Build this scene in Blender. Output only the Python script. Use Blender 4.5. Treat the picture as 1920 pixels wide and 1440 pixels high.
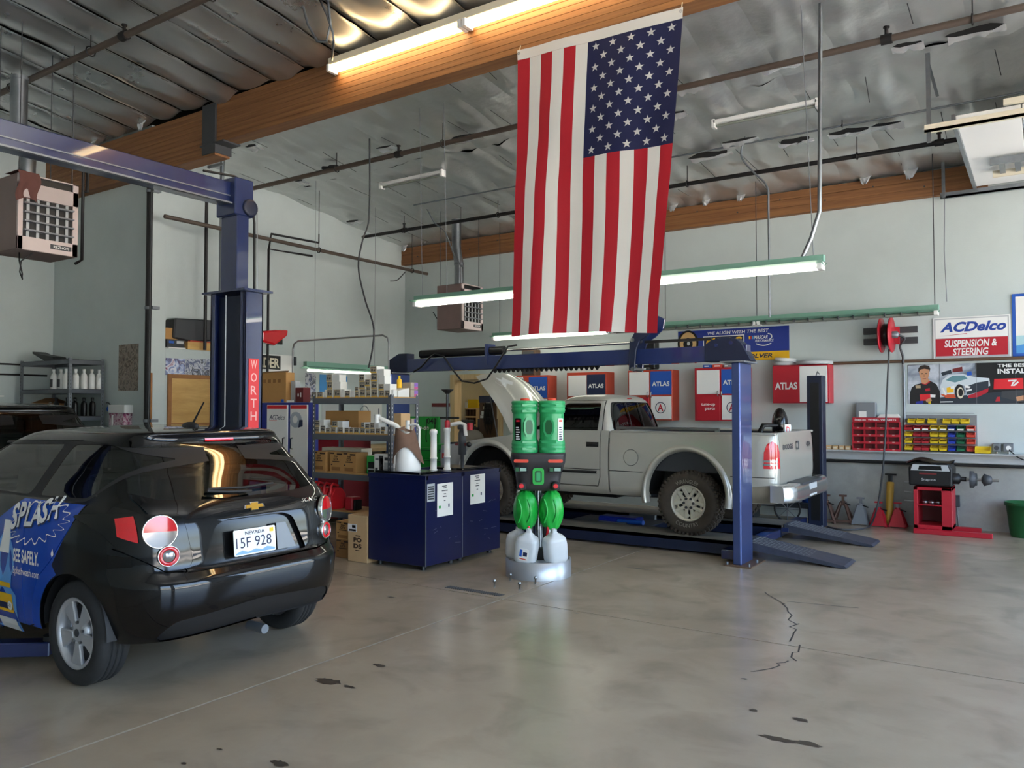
import bpy, bmesh, math, random
from mathutils import Vector, Matrix, geometry
from math import sin, cos, pi, radians, sqrt, atan2
for o in list(bpy.data.objects): bpy.data.objects.remove(o)
S = bpy.context.scene; COL = S.collection
rnd = random.Random(7)

# ------------------------------------------------------------ camera
FPX, CAMH, YAW, PITCH = 1495.0, 1.65, radians(33.8), math.atan(45 / 1495.0)
cam = bpy.data.cameras.new('camera'); co = bpy.data.objects.new('camera', cam); COL.objects.link(co)
cam.sensor_width = 36.0; cam.lens = FPX / 1920 * 36; cam.clip_start = .05; cam.clip_end = 300
co.location = (0, 0, CAMH); co.rotation_euler = (pi / 2 + PITCH, 0, YAW)
S.camera = co

# ------------------------------------------------------------ sky, sun, exposure
w = bpy.data.worlds.new('sky'); S.world = w; w.use_nodes = True
nt = w.node_tree; bg = nt.nodes['Background']
sk = nt.nodes.new('ShaderNodeTexSky'); sk.sky_type = 'NISHITA'; sk.sun_disc = False
sk.sun_elevation = radians(58); sk.sun_rotation = radians(-90); sk.dust_density = 4.0; sk.ozone_density = .7
nt.links.new(sk.outputs[0], bg.inputs[0]); bg.inputs[1].default_value = 0.62
sl = bpy.data.lights.new('sun', 'SUN'); sl.energy = 15.0; sl.angle = radians(.6); sl.color = (1, .95, .87)
so = bpy.data.objects.new('sun', sl); COL.objects.link(so); so.location = (-20, -5, 30)
so.rotation_euler = (0, radians(-20), radians(12))
S.view_settings.view_transform = 'Standard'; S.view_settings.look = 'None'
S.view_settings.gamma = 1; S.view_settings.use_curve_mapping = False
S.view_settings.exposure = 2.0

# ------------------------------------------------------------ materials
def lin(h):
    if isinstance(h, str):
        h = h.lstrip('#'); c = [int(h[i:i + 2], 16) / 255 for i in (0, 2, 4)]
    else: c = list(h)
    return [x / 12.92 if x <= .04045 else ((x + .055) / 1.055) ** 2.4 for x in c] + [1]
MATS = {}
def mat(name, col=None, rough=.5, metal=0, coat=0, var=0, vs=6, bump=0, bs=40, col2=None, emit=0, alpha=1, spec=.5, stretch=None, trans=0, det=6, rvar=0):
    """procedural material: base colour with noise variation (var, scale vs) and fine bump"""
    if name in MATS: return MATS[name]
    m = bpy.data.materials.new(name); m.use_nodes = True; t = m.node_tree; b = t.nodes['Principled BSDF']
    c = lin(col); b.inputs['Base Color'].default_value = c
    b.inputs['Roughness'].default_value = rough; b.inputs['Metallic'].default_value = metal
    b.inputs['Coat Weight'].default_value = coat; b.inputs['Coat Roughness'].default_value = .03
    b.inputs['Specular IOR Level'].default_value = spec; b.inputs['Alpha'].default_value = alpha
    b.inputs['Transmission Weight'].default_value = trans
    if emit:
        b.inputs['Emission Color'].default_value = c; b.inputs['Emission Strength'].default_value = emit
    if var or col2 or bump or rvar:
        tc = t.nodes.new('ShaderNodeTexCoord'); mp = t.nodes.new('ShaderNodeMapping')
        t.links.new(tc.outputs['Object'], mp.inputs[0])
        if stretch: mp.inputs['Scale'].default_value = stretch
    if var or col2 or rvar:
        n = t.nodes.new('ShaderNodeTexNoise'); n.inputs['Scale'].default_value = vs; n.inputs['Detail'].default_value = det; n.inputs['Roughness'].default_value = .62
        t.links.new(mp.outputs[0], n.inputs[0])
    if var or col2:
        r = t.nodes.new('ShaderNodeValToRGB'); r.color_ramp.elements[0].position = .3; r.color_ramp.elements[1].position = .7
        if col2: a, d = c, lin(col2)
        else: a, d = [x * (1 - var) for x in c[:3]] + [1], [min(1, x * (1 + var)) for x in c[:3]] + [1]
        r.color_ramp.elements[0].color = a; r.color_ramp.elements[1].color = d
        t.links.new(n.outputs[0], r.inputs[0]); t.links.new(r.outputs[0], b.inputs['Base Color'])
    if rvar:
        mr = t.nodes.new('ShaderNodeMapRange'); mr.inputs['To Min'].default_value = max(0, rough - rvar); mr.inputs['To Max'].default_value = min(1, rough + rvar)
        mr.inputs['From Min'].default_value = .3; mr.inputs['From Max'].default_value = .7
        t.links.new(n.outputs[0], mr.inputs[0]); t.links.new(mr.outputs[0], b.inputs['Roughness'])
    if bump:
        n2 = t.nodes.new('ShaderNodeTexNoise'); n2.inputs['Scale'].default_value = bs; n2.inputs['Detail'].default_value = 3
        t.links.new(mp.outputs[0], n2.inputs[0])
        bp = t.nodes.new('ShaderNodeBump'); bp.inputs['Strength'].default_value = bump; bp.inputs['Distance'].default_value = .01
        t.links.new(n2.outputs[0], bp.inputs['Height']); t.links.new(bp.outputs[0], b.inputs['Normal'])
    MATS[name] = m; return m

def glass(name, tint, refl=.06, rough=.02):
    """window glass: tinted transparency plus fresnel gloss"""
    if name in MATS: return MATS[name]
    m = bpy.data.materials.new(name); m.use_nodes = True; t = m.node_tree
    for n in list(t.nodes):
        if n.type != 'OUTPUT_MATERIAL': t.nodes.remove(n)
    out = [n for n in t.nodes if n.type == 'OUTPUT_MATERIAL'][0]
    tr = t.nodes.new('ShaderNodeBsdfTransparent'); tr.inputs[0].default_value = lin(tint)
    gl = t.nodes.new('ShaderNodeBsdfGlossy'); gl.inputs['Roughness'].default_value = rough
    fr = t.nodes.new('ShaderNodeFresnel'); fr.inputs[0].default_value = 1.5
    ad = t.nodes.new('ShaderNodeMath'); ad.operation = 'ADD'; ad.inputs[1].default_value = refl; ad.use_clamp = True
    mx = t.nodes.new('ShaderNodeMixShader')
    t.links.new(fr.outputs[0], ad.inputs[0]); t.links.new(ad.outputs[0], mx.inputs[0])
    t.links.new(tr.outputs[0], mx.inputs[1]); t.links.new(gl.outputs[0], mx.inputs[2]); t.links.new(mx.outputs[0], out.inputs[0])
    MATS[name] = m; return m

def cloth(name, col, tr=.35, rough=.55):
    """thin nylon: diffuse sheen plus translucency"""
    if name in MATS: return MATS[name]
    m = mat(name, col, rough, bump=.15, bs=14); t = m.node_tree; b = t.nodes['Principled BSDF']
    out = [n for n in t.nodes if n.type == 'OUTPUT_MATERIAL'][0]
    tl = t.nodes.new('ShaderNodeBsdfTranslucent'); tl.inputs[0].default_value = lin(col)
    mx = t.nodes.new('ShaderNodeMixShader'); mx.inputs[0].default_value = tr
    t.links.new(b.outputs[0], mx.inputs[1]); t.links.new(tl.outputs[0], mx.inputs[2]); t.links.new(mx.outputs[0], out.inputs[0])
    return m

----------

All the material shown above is to be copied exactly, with no pictures carried over.

Build this scene in Blender. Output only the Python script. Use Blender 4.5. Treat the picture as 1920 pixels wide and 1440 pixels high.
import bpy, bmesh, math, random
from mathutils import Vector, Matrix, geometry
from math import sin, cos, pi, radians, sqrt, atan2
for o in list(bpy.data.objects): bpy.data.objects.remove(o)
S = bpy.context.scene; COL = S.collection
rnd = random.Random(7)

# ------------------------------------------------------------ camera
FPX, CAMH, YAW, PITCH = 1495.0, 1.65, radians(33.8), math.atan(45 / 1495.0)
cam = bpy.data.cameras.new('camera'); co = bpy.data.objects.new('camera', cam); COL.objects.link(co)
cam.sensor_width = 36.0; cam.lens = FPX / 1920 * 36; cam.clip_start = .05; cam.clip_end = 300
co.location = (0, 0, CAMH); co.rotation_euler = (pi / 2 + PITCH, 0, YAW)
S.camera = co

# ------------------------------------------------------------ sky, sun, exposure
w = bpy.data.worlds.new('sky'); S.world = w; w.use_nodes = True
nt = w.node_tree; bg = nt.nodes['Background']
sk = nt.nodes.new('ShaderNodeTexSky'); sk.sky_type = 'NISHITA'; sk.sun_disc = False
sk.sun_elevation = radians(58); sk.sun_rotation = radians(-90); sk.dust_density = 4.0; sk.ozone_density = .7
nt.links.new(sk.outputs[0], bg.inputs[0]); bg.inputs[1].default_value = 0.62
sl = bpy.data.lights.new('sun', 'SUN'); sl.energy = 15.0; sl.angle = radians(.6); sl.color = (1, .95, .87)
so = bpy.data.objects.new('sun', sl); COL.objects.link(so); so.location = (-20, -5, 30)
so.rotation_euler = (0, radians(-20), radians(12))
S.view_settings.view_transform = 'Standard'; S.view_settings.look = 'None'
S.view_settings.gamma = 1; S.view_settings.use_curve_mapping = False
S.view_settings.exposure = 2.0

# ------------------------------------------------------------ materials
def lin(h):
    if isinstance(h, str):
        h = h.lstrip('#'); c = [int(h[i:i + 2], 16) / 255 for i in (0, 2, 4)]
    else: c = list(h)
    return [x / 12.92 if x <= .04045 else ((x + .055) / 1.055) ** 2.4 for x in c] + [1]
MATS = {}
def mat(name, col=None, rough=.5, metal=0, coat=0, var=0, vs=6, bump=0, bs=40, col2=None, emit=0, alpha=1, spec=.5, stretch=None, trans=0, det=6, rvar=0):
    """procedural material: base colour with noise variation (var, scale vs) and fine bump"""
    if name in MATS: return MATS[name]
    m = bpy.data.materials.new(name); m.use_nodes = True; t = m.node_tree; b = t.nodes['Principled BSDF']
    c = lin(col); b.inputs['Base Color'].default_value = c
    b.inputs['Roughness'].default_value = rough; b.inputs['Metallic'].default_value = metal
    b.inputs['Coat Weight'].default_value = coat; b.inputs['Coat Roughness'].default_value = .03
    b.inputs['Specular IOR Level'].default_value = spec; b.inputs['Alpha'].default_value = alpha
    b.inputs['Transmission Weight'].default_value = trans
    if emit:
        b.inputs['Emission Color'].default_value = c; b.inputs['Emission Strength'].default_value = emit
    if var or col2 or bump or rvar:
        tc = t.nodes.new('ShaderNodeTexCoord'); mp = t.nodes.new('ShaderNodeMapping')
        t.links.new(tc.outputs['Object'], mp.inputs[0])
        if stretch: mp.inputs['Scale'].default_value = stretch
    if var or col2 or rvar:
        n = t.nodes.new('ShaderNodeTexNoise'); n.inputs['Scale'].default_value = vs; n.inputs['Detail'].default_value = det; n.inputs['Roughness'].default_value = .62
        t.links.new(mp.outputs[0], n.inputs[0])
    if var or col2:
        r = t.nodes.new('ShaderNodeValToRGB'); r.color_ramp.elements[0].position = .3; r.color_ramp.elements[1].position = .7
        if col2: a, d = c, lin(col2)
        else: a, d = [x * (1 - var) for x in c[:3]] + [1], [min(1, x * (1 + var)) for x in c[:3]] + [1]
        r.color_ramp.elements[0].color = a; r.color_ramp.elements[1].color = d
        t.links.new(n.outputs[0], r.inputs[0]); t.links.new(r.outputs[0], b.inputs['Base Color'])
    if rvar:
        mr = t.nodes.new('ShaderNodeMapRange'); mr.inputs['To Min'].default_value = max(0, rough - rvar); mr.inputs['To Max'].default_value = min(1, rough + rvar)
        mr.inputs['From Min'].default_value = .3; mr.inputs['From Max'].default_value = .7
        t.links.new(n.outputs[0], mr.inputs[0]); t.links.new(mr.outputs[0], b.inputs['Roughness'])
    if bump:
        n2 = t.nodes.new('ShaderNodeTexNoise'); n2.inputs['Scale'].default_value = bs; n2.inputs['Detail'].default_value = 3
        t.links.new(mp.outputs[0], n2.inputs[0])
        bp = t.nodes.new('ShaderNodeBump'); bp.inputs['Strength'].default_value = bump; bp.inputs['Distance'].default_value = .01
        t.links.new(n2.outputs[0], bp.inputs['Height']); t.links.new(bp.outputs[0], b.inputs['Normal'])
    MATS[name] = m; return m

def glass(name, tint, refl=.06, rough=.02):
    """window glass: tinted transparency plus fresnel gloss"""
    if name in MATS: return MATS[name]
    m = bpy.data.materials.new(name); m.use_nodes = True; t = m.node_tree
    for n in list(t.nodes):
        if n.type != 'OUTPUT_MATERIAL': t.nodes.remove(n)
    out = [n for n in t.nodes if n.type == 'OUTPUT_MATERIAL'][0]
    tr = t.nodes.new('ShaderNodeBsdfTransparent'); tr.inputs[0].default_value = lin(tint)
    gl = t.nodes.new('ShaderNodeBsdfGlossy'); gl.inputs['Roughness'].default_value = rough
    fr = t.nodes.new('ShaderNodeFresnel'); fr.inputs[0].default_value = 1.5
    ad = t.nodes.new('ShaderNodeMath'); ad.operation = 'ADD'; ad.inputs[1].default_value = refl; ad.use_clamp = True
    mx = t.nodes.new('ShaderNodeMixShader')
    t.links.new(fr.outputs[0], ad.inputs[0]); t.links.new(ad.outputs[0], mx.inputs[0])
    t.links.new(tr.outputs[0], mx.inputs[1]); t.links.new(gl.outputs[0], mx.inputs[2]); t.links.new(mx.outputs[0], out.inputs[0])
    MATS[name] = m; return m

def cloth(name, col, tr=.35, rough=.55):
    """thin nylon: diffuse sheen plus translucency"""
    if name in MATS: return MATS[name]
    m = mat(name, col, rough, bump=.15, bs=14); t = m.node_tree; b = t.nodes['Principled BSDF']
    out = [n for n in t.nodes if n.type == 'OUTPUT_MATERIAL'][0]
    tl = t.nodes.new('ShaderNodeBsdfTranslucent'); tl.inputs[0].default_value = lin(col)
    mx = t.nodes.new('ShaderNodeMixShader'); mx.inputs[0].default_value = tr
    t.links.new(b.outputs[0], mx.inputs[1]); t.links.new(tl.outputs[0], mx.inputs[2]); t.links.new(mx.outputs[0], out.inputs[0])
    return m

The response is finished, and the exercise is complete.